Translation: “I had these expectations about using portfolios that even I have to admit were unrealistic. My students were not willing revise all six of the ten or so page essays I assigned in a single term. None of them became professional writers as result of my freshman-level class at a community college. Therefore, portfolios don’t work.”
Absolutely ridiculous.
Excellent response! The piece in Inside Higher Ed made me simultaneously furious and just too tired to try to respond to all of the errors and omissions and misconceptions. But you took care of that!
I especially liked the analogy–“I tried to teach novels, did it badly without looking at what anyone had done before or really thinking about it, it didn’t go well, therefore novels are a waste of time.” Sheesh!
Steven,
Great response.

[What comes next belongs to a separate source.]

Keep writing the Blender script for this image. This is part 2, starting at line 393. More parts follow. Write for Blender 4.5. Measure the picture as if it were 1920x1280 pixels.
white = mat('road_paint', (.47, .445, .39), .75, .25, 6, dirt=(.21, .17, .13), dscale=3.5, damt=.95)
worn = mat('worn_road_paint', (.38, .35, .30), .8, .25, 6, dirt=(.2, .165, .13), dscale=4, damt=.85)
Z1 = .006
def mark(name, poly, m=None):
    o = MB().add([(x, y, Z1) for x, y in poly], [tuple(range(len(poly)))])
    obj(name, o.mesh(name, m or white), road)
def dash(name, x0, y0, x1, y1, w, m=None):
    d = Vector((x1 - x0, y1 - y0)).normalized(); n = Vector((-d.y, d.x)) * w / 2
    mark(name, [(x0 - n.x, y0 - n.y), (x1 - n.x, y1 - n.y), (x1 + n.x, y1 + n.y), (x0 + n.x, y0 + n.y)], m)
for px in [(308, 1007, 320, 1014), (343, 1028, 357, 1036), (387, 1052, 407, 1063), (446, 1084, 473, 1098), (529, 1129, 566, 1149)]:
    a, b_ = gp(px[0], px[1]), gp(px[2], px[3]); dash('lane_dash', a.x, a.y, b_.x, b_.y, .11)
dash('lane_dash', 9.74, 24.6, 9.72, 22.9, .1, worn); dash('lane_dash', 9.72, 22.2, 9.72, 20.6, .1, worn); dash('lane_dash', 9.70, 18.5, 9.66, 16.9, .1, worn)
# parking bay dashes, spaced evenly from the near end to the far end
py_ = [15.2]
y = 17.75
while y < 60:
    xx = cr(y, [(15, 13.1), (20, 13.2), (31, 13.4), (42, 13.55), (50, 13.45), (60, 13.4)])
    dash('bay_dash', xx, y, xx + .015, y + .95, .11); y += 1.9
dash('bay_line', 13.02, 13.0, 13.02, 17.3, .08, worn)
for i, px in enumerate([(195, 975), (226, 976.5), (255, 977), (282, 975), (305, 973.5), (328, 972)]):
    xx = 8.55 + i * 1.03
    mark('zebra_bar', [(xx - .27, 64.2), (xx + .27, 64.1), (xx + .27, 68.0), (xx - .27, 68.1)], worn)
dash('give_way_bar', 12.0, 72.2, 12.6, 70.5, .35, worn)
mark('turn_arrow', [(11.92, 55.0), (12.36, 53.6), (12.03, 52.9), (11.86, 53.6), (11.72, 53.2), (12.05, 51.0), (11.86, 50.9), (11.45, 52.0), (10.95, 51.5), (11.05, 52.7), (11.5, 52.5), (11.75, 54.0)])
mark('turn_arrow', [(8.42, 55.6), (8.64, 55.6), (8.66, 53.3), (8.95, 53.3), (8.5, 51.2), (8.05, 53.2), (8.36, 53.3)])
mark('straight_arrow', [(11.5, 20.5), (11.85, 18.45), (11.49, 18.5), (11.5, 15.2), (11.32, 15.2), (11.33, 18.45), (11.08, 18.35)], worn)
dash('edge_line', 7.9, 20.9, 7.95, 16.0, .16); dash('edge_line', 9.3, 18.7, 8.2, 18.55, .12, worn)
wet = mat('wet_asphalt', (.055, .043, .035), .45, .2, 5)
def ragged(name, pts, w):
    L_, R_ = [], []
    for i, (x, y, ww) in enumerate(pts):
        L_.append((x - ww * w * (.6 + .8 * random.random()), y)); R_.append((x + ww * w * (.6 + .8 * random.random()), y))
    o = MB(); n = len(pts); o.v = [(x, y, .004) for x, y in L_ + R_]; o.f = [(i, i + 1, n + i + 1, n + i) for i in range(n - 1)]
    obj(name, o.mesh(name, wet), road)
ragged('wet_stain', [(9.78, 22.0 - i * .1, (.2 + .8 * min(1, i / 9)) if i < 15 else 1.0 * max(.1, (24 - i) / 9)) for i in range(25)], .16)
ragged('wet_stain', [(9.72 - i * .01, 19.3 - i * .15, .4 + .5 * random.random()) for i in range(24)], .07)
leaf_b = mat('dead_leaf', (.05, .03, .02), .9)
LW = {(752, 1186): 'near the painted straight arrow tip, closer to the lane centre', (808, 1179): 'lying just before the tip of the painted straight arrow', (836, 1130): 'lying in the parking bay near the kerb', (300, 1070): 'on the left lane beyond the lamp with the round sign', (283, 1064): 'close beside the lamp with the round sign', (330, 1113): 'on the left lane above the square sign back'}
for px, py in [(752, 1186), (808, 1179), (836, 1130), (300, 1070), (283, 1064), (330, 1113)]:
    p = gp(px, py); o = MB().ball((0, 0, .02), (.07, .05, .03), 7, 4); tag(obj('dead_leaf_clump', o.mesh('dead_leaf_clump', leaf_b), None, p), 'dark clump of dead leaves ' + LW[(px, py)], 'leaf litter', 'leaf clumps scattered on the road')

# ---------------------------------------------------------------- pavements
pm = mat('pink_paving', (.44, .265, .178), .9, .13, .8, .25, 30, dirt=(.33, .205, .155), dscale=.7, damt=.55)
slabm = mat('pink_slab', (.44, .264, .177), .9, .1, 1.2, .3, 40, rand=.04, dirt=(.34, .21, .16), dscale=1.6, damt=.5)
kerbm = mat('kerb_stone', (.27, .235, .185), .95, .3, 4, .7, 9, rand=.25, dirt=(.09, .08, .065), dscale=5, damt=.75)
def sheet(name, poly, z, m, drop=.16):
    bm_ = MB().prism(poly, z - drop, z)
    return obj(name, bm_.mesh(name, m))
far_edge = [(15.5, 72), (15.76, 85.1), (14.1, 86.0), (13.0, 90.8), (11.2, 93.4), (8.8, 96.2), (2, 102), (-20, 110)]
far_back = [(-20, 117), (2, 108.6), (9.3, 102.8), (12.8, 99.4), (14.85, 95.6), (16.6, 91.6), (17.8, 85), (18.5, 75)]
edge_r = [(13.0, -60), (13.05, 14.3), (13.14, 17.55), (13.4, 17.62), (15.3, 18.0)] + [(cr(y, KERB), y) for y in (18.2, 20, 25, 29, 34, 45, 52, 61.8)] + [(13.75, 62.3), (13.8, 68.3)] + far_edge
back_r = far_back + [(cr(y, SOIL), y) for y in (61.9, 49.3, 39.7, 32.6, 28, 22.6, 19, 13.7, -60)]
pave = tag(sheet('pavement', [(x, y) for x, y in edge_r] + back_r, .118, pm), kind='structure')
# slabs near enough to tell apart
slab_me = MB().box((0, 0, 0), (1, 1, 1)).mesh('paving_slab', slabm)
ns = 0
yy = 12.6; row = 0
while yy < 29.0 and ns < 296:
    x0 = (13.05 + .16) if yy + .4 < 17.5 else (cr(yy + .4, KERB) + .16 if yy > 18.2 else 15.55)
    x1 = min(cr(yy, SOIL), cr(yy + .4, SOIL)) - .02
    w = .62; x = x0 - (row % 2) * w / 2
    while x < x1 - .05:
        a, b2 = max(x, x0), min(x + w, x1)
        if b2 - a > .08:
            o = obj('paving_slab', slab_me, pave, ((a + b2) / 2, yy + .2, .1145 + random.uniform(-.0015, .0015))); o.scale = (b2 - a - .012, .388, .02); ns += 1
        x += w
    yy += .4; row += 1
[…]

You wrote many of the things that I was too mad and short on time to write myself. I have no idea why Inside Higher Ed keeps publishing Wilson’s articles, especially since this latest piece is not the first that sucks. The editors need to take some responsibility for publishing such ill-informed work. The article aso really highlights the need for effective training of comp. instructors, since it’s clear that Wilson isn’t well-trained in the field.
Rant? Diatribe? Are we reading the same essay?
Wilson is not a compositionalist, but a creative writer teaching comp at a community college. I read this as an informal account of her experience using portfolio grading. Her tone seems more puzzled than pissed–I doubt she is emotionally invested enough in the subject to make a rant or diatribe.
Unlike yourself, perhaps?
I hope I’m not being too snarky–I found your “where I’m at” interesting….
Oh, I would describe my post as a rant/diatribe, no question about it.
What so pisses me off about Wilson– and really, this is *Inside Higher Ed’s* fault ultimately since they published it– is that she is so ridiculously ill-informed, and yet she’s getting a platform in a national publication to say this stupid stuff. And you’ve got to realize that folks in my field (composition and rhetoric) get this sort of treatment all the time. We’re a field/discipline with a body of scholarship (conferences, journals, books, etc., etc.) that frequently enough gets ignored completely by people like Wilson.
You say she’s “puzzled;” I say she’s ignorant.
BTW, I don’t see where it says she’s teaching creative writing. But if that’s what she’s teaching, her “puzzlement/ignorance” about writing portfolios is even more profound. No creative writer (and I should point out I used to be involved more in that end of things– I have an MFA in Fiction Writing) would revise EVERYTHING, and if you’re teaching a creative writing class and you set it up to be all about the grade, well, that’s pretty dumb. Even more dumb than if you were teaching a more traditional first year comp class, IMO.